Speed Is Not Creativity
A few weeks ago, I asked an AI to generate twenty variations of a book cover. In four minutes I had twenty designs. All technically clean. All somehow usable. None of them were good.
AI gets called a “co-creator.” It generates content, designs campaigns, develops visual concepts. Everyone is excited about the speed. Where a designer used to take days, AI delivers in minutes. Where a copywriter used to write three drafts, the machine produces thirty. More output in less time. That gets called creative.
It’s not creative. It’s fast.
Speed and creativity are not proportional. Most of the time they work in opposite directions. The best ideas I’ve seen in thirty years didn’t come quickly. They came after a phase where nothing worked. After the third discarded approach. After the conversation where someone said: That’s not it. What do you actually mean?
The moment an idea is born feels fast. But before that moment lie hours, days, sometimes weeks where nothing happens. Where you don’t know what you’re looking for. Where you have to understand the problem before you can have a solution. That lead time is not waste. It is the process.
An algorithm doesn’t have that lead time. It doesn’t have a moment where it doesn’t know what it’s looking for. It doesn’t search. It computes. It takes what exists and rearranges it. Fast, yes. Varied, yes. But the difference between variation and creativity is the difference between a permutation and a thought.
A permutation arranges existing elements in a new order. A thought brings forth something that wasn’t there before. That sounds abstract, but it’s very concrete. When a musician writes a melody that hits you, it’s not because the notes are new. The notes all exist already. It’s because he heard something he couldn’t articulate before, and now he can. That hearing doesn’t come from speed. It comes from attention. From time spent with the material. From failure.
The twenty covers the AI delivered had a shared problem. They all looked like covers that already exist. That’s logical. The AI was trained on existing covers. It knows what a cover looks like. It doesn’t know what a cover could look like that nobody has made yet. For that, it would need to want something. To miss something. To find something inadequate.
When AI gets celebrated as a “co-creator,” something similar happens to what happens with the word augmentation. A word that means something specific gets stretched until it fits everything. If every output is creativity, the word becomes meaningless. Then the spam filter is creative. Then autocorrect is creative. Then every computation that produces a new output is a creative act.
What gets lost is not the word. What gets lost is the understanding of what the process costs. Creativity costs time, frustration, uncertainty. It costs drafts that end up in the trash. It costs the courage to throw away something that works because it’s not good enough.

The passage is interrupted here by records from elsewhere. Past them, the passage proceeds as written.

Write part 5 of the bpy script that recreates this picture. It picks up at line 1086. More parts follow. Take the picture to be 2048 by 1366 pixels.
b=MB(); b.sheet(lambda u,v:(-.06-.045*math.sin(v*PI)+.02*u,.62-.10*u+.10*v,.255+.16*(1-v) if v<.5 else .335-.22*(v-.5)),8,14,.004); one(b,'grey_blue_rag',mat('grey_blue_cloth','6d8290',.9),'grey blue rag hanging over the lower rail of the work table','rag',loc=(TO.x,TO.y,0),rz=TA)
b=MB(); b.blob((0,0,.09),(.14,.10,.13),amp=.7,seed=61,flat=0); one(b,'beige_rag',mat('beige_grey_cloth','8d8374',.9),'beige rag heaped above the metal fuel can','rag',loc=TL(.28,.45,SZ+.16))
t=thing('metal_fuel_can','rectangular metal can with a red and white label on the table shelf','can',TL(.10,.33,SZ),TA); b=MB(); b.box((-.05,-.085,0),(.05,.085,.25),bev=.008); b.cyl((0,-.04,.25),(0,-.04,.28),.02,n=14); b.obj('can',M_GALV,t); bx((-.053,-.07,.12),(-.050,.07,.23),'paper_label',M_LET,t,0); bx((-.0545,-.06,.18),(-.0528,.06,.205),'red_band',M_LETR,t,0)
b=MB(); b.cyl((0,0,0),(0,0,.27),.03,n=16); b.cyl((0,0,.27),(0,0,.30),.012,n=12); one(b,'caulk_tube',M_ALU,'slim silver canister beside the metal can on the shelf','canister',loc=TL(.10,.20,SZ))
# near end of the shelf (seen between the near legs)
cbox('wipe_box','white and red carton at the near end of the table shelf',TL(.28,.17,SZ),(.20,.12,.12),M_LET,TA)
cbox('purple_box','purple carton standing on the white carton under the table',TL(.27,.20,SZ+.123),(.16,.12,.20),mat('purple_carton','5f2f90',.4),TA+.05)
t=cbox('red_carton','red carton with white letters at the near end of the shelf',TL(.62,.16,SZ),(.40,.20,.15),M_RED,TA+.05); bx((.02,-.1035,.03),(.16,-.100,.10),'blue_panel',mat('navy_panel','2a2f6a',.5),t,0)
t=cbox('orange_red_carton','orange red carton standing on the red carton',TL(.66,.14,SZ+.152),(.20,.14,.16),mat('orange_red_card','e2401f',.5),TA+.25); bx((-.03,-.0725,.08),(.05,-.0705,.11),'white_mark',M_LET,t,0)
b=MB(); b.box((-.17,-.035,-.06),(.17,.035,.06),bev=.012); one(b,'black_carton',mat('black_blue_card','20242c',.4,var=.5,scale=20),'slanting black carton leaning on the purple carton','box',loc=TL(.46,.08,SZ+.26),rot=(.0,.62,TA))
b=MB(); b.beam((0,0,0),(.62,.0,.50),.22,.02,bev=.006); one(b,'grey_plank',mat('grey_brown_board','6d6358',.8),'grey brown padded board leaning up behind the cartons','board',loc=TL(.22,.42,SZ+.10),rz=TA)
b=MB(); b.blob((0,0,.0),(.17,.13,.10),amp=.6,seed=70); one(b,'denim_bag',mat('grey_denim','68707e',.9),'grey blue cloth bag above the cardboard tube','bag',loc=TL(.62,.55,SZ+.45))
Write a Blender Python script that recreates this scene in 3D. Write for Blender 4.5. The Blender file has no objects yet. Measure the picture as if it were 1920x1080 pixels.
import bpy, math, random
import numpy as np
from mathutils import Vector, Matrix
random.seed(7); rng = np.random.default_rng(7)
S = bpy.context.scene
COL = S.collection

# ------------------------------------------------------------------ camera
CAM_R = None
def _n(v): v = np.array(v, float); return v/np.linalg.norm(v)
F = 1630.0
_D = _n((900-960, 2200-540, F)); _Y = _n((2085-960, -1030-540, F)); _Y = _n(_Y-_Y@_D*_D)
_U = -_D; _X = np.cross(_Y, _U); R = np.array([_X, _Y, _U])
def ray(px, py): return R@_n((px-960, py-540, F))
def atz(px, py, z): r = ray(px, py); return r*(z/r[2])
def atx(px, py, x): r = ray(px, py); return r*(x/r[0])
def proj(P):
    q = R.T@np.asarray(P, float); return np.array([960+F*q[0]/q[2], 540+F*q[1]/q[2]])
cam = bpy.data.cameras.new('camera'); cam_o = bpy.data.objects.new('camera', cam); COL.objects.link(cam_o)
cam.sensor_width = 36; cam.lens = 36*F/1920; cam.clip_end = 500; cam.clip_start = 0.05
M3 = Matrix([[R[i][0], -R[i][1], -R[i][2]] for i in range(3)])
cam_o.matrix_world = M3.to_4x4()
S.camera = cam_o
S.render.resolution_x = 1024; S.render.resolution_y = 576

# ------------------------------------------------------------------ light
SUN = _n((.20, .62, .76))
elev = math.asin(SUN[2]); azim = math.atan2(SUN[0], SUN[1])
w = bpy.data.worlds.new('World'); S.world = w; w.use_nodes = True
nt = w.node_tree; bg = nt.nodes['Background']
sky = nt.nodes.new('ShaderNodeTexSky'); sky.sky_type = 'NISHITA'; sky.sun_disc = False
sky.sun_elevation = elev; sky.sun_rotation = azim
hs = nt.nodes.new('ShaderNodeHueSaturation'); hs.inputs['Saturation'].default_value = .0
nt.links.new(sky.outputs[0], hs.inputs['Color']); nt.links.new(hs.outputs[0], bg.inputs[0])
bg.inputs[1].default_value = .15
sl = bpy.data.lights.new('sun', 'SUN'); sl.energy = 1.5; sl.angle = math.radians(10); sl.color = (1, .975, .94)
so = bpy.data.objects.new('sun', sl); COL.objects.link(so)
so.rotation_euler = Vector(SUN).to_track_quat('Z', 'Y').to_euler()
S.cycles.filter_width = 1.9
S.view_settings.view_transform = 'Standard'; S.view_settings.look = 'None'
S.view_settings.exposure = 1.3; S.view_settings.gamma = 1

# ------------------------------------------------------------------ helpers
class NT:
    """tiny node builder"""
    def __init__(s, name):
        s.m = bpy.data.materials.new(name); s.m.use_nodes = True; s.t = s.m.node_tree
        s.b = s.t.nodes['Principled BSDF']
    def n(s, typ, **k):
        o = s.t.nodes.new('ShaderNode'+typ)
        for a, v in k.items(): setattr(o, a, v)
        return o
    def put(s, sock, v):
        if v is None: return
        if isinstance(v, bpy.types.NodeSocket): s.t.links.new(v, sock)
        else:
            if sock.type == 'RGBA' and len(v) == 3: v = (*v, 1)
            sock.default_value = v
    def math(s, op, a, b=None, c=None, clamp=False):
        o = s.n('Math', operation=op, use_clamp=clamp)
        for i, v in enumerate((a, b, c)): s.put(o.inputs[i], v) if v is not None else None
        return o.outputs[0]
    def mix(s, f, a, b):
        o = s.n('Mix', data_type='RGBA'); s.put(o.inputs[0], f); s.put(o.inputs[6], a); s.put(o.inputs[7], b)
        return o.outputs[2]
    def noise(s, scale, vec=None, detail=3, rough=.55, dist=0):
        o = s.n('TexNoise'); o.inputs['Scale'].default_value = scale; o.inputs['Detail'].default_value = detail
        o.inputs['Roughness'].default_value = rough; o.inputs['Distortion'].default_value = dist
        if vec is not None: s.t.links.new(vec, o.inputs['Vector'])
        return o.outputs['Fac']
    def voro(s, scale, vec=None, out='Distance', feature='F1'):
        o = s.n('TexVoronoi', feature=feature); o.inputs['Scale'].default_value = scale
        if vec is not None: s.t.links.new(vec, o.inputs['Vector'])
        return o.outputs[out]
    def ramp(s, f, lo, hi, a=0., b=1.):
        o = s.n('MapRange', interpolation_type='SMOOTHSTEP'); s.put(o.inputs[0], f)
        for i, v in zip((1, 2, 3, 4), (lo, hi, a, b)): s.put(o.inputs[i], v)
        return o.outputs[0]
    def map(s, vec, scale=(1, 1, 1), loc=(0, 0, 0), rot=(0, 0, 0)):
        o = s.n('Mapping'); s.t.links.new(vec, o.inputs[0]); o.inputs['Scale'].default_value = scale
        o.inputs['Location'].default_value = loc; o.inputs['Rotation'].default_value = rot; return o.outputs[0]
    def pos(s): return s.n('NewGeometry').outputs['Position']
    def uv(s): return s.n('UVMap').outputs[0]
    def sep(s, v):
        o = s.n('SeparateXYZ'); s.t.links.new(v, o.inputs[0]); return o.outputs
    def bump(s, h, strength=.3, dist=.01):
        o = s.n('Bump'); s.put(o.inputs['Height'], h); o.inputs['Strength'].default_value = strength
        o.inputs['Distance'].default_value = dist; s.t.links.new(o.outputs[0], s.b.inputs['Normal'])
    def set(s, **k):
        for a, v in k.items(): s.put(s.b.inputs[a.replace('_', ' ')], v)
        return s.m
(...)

If speed is creativity, then slowness is a defect. Then the person who spends three weeks on an idea is inefficient. Then the process with no guaranteed outcome is a risk that should be replaced by an algorithm.
I use AI for things where speed matters. First drafts. Research. Structures that I then rework. That’s useful. But I don’t confuse it with the moment when something emerges that wasn’t there before. That moment needs something no algorithm has: the willingness to be slow.